▶ What is asked: Repeat the listing exactly as given, omitting every image.

▶ Raw data:
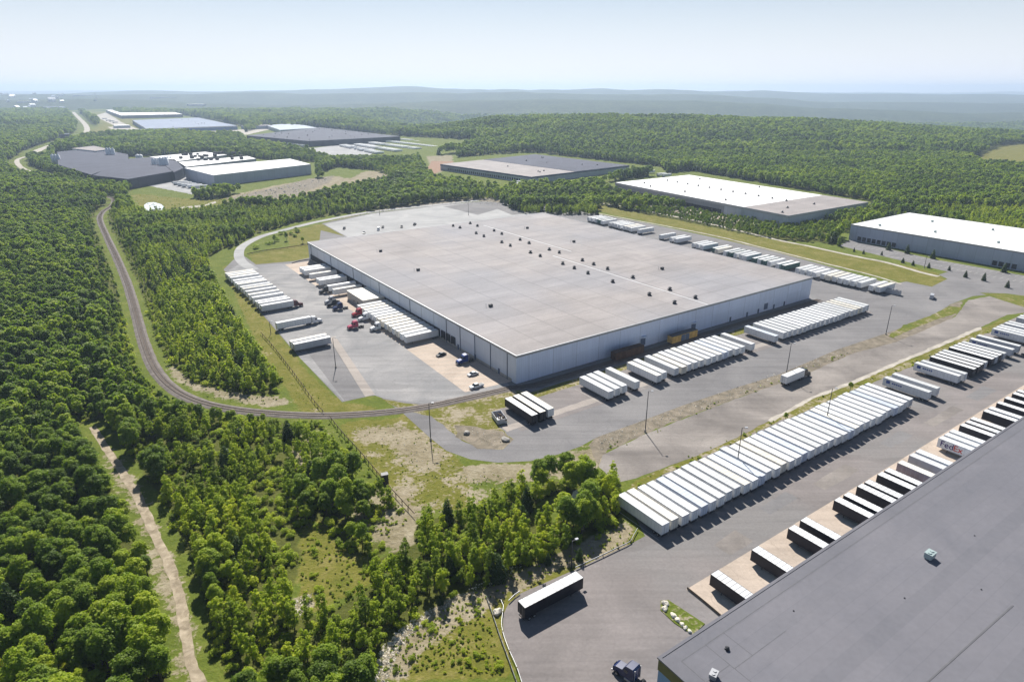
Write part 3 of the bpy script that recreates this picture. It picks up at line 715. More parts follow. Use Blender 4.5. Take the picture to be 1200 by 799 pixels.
# downpipes on the left wall
b = MB(); b.cyl((-0.15, 0, 0), (-0.15, 0, H1 - 0.9), 0.14, n=8); DP = b.mesh('downpipe', M['dock_blue'])
for y in (6, 18, 30, 42, 54, 90, 126, 162, 198, 234): inst('downpipe', DP, main, (0, y, 0))
vents = [(531,264),(539,266),(551,261),(559.5,264),(558,272.5),(567,276),(579,269.5),(588,273.3),(588,283),(598,287),(609.5,280),(620,284),(621.6,295),(633,299),(643.7,291.5),(655.4,295),(659.5,308),(673,313),(682.5,304),(695.7,308.6),(689,319),(712,314),(718,329),(741.7,324),(761,344),(785,338),(790.5,353.6),(815,347.5)]
for p in vents:
    a_, b_ = fr(wp(p[0], p[1], 12.6)); inst('roof_vent', VENT, main, (a_, b_, H1), rng.uniform(0, 6), 1.15)
b = MB(); b.cyl((1.6, 0.3, 0), (1.6, 0.3, 2.0), 0.12, n=8); b.cyl((1.6, 0.3, 2.0), (1.6, 0.3, 2.25), 0.28, n=8); STK = b.mesh('flue', M['galvanised'])
for p in [(575, 358), (446, 294), (490, 316), (618, 267), (672.5, 283), (776, 314.6)]:
    a_, b_ = fr(wp(p[0], p[1], 12.3)); u_ = inst('roof_unit', HVD, main, (a_, b_, H1), 0, 0.8)
    inst('flue', STK, u_, (-4.2, 0.6, 0))
b = MB(); b.box(109.8, 110.3, 0.4, 118, H1, H1 + 0.10); b.box(126, 126.5, 120, 222, H1, H1 + 0.1); b.build('roof_ridge_strip', M['roof_bright'], main)
# dock office box on the left side
e = empty('dock_office', W(-12.2, 119.6), ANG); tag(e, 'small beige flat block standing between the two lines of docked trailers', 'building')
MB().box(0, 11.9, 0, 22, 0, 4.7).build('wall', M['beige_wall'], e)
MB().box(-0.15, 12.0, -0.15, 22.15, 4.7, 4.95).build('roof', M['cream_paint'], e)
b = MB(); b.box(-0.06, 0.0, 3, 4, 0, 2.2); b.build('door', M['dock_dark'], e)
for y in (7, 12, 17): MB().box(-0.05, 0.0, y, y + 1.6, 1.2, 2.4).build('window', M['glass'], e)
# near warehouse lower right
P0 = wp(773, 770, 12); a0, b0 = fr(P0)
near = empty('warehouse', W(a0, b0), ANG); tag(near, 'near warehouse with smooth dark grey roof in the lower right corner', 'warehouse')
wn, ln = 330, 150
b = MB()
b.poly([(0, 0, -.2), (wn, 0, -.2), (wn, 0, 11.6), (0, 0, 11.6)], 0); b.poly([(0, 0, -.2), (0, 0, 9.2), (0, -ln, 9.2), (0, -ln, -.2)], 0)
b.poly([(0, -ln, -.2), (wn, -ln, -.2), (wn, -ln, 11.6), (0, -ln, 11.6)], 0); b.poly([(wn, 0, -.2), (wn, 0, 11.6), (wn, -ln, 11.6), (wn, -ln, -.2)], 0)
b.build('wall', M['wall_near'], near)
MB().box(-0.12, 0.0, -ln, 0.1, 9.2, 11.72).build('fascia', M['olive_band'], near)
MB().box(0.3, wn - .3, -ln + .3, -0.3, 11.4, 11.9).build('roof', M['roof_near'], near)
b = MB(); 
for (x0, x1, y0, y1) in ((-0.3, wn, -0.3, 0.3), (-0.3, 0.3, -ln, -0.302)): b.box(x0, x1, y0, y1, 11.72, 12.0)
b.build('roof_edge', M['roof_near'], near)
simple('seam_dark', (0.12, 0.12, 0.13), 0.8)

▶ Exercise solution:
Write part 3 of the bpy script that recreates this picture. It picks up at line 715. More parts follow. Use Blender 4.5. Take the picture to be 1200 by 799 pixels.
# downpipes on the left wall
b = MB(); b.cyl((-0.15, 0, 0), (-0.15, 0, H1 - 0.9), 0.14, n=8); DP = b.mesh('downpipe', M['dock_blue'])
for y in (6, 18, 30, 42, 54, 90, 126, 162, 198, 234): inst('downpipe', DP, main, (0, y, 0))
vents = [(531,264),(539,266),(551,261),(559.5,264),(558,272.5),(567,276),(579,269.5),(588,273.3),(588,283),(598,287),(609.5,280),(620,284),(621.6,295),(633,299),(643.7,291.5),(655.4,295),(659.5,308),(673,313),(682.5,304),(695.7,308.6),(689,319),(712,314),(718,329),(741.7,324),(761,344),(785,338),(790.5,353.6),(815,347.5)]
for p in vents:
    a_, b_ = fr(wp(p[0], p[1], 12.6)); inst('roof_vent', VENT, main, (a_, b_, H1), rng.uniform(0, 6), 1.15)
b = MB(); b.cyl((1.6, 0.3, 0), (1.6, 0.3, 2.0), 0.12, n=8); b.cyl((1.6, 0.3, 2.0), (1.6, 0.3, 2.25), 0.28, n=8); STK = b.mesh('flue', M['galvanised'])
for p in [(575, 358), (446, 294), (490, 316), (618, 267), (672.5, 283), (776, 314.6)]:
    a_, b_ = fr(wp(p[0], p[1], 12.3)); u_ = inst('roof_unit', HVD, main, (a_, b_, H1), 0, 0.8)
    inst('flue', STK, u_, (-4.2, 0.6, 0))
b = MB(); b.box(109.8, 110.3, 0.4, 118, H1, H1 + 0.10); b.box(126, 126.5, 120, 222, H1, H1 + 0.1); b.build('roof_ridge_strip', M['roof_bright'], main)
# dock office box on the left side
e = empty('dock_office', W(-12.2, 119.6), ANG); tag(e, 'small beige flat block standing between the two lines of docked trailers', 'building')
MB().box(0, 11.9, 0, 22, 0, 4.7).build('wall', M['beige_wall'], e)
MB().box(-0.15, 12.0, -0.15, 22.15, 4.7, 4.95).build('roof', M['cream_paint'], e)
b = MB(); b.box(-0.06, 0.0, 3, 4, 0, 2.2); b.build('door', M['dock_dark'], e)
for y in (7, 12, 17): MB().box(-0.05, 0.0, y, y + 1.6, 1.2, 2.4).build('window', M['glass'], e)
# near warehouse lower right
P0 = wp(773, 770, 12); a0, b0 = fr(P0)
near = empty('warehouse', W(a0, b0), ANG); tag(near, 'near warehouse with smooth dark grey roof in the lower right corner', 'warehouse')
wn, ln = 330, 150
b = MB()
b.poly([(0, 0, -.2), (wn, 0, -.2), (wn, 0, 11.6), (0, 0, 11.6)], 0); b.poly([(0, 0, -.2), (0, 0, 9.2), (0, -ln, 9.2), (0, -ln, -.2)], 0)
b.poly([(0, -ln, -.2), (wn, -ln, -.2), (wn, -ln, 11.6), (0, -ln, 11.6)], 0); b.poly([(wn, 0, -.2), (wn, 0, 11.6), (wn, -ln, 11.6), (wn, -ln, -.2)], 0)
b.build('wall', M['wall_near'], near)
MB().box(-0.12, 0.0, -ln, 0.1, 9.2, 11.72).build('fascia', M['olive_band'], near)
MB().box(0.3, wn - .3, -ln + .3, -0.3, 11.4, 11.9).build('roof', M['roof_near'], near)
b = MB(); 
for (x0, x1, y0, y1) in ((-0.3, wn, -0.3, 0.3), (-0.3, 0.3, -ln, -0.302)): b.box(x0, x1, y0, y1, 11.72, 12.0)
b.build('roof_edge', M['roof_near'], near)
simple('seam_dark', (0.12, 0.12, 0.13), 0.8)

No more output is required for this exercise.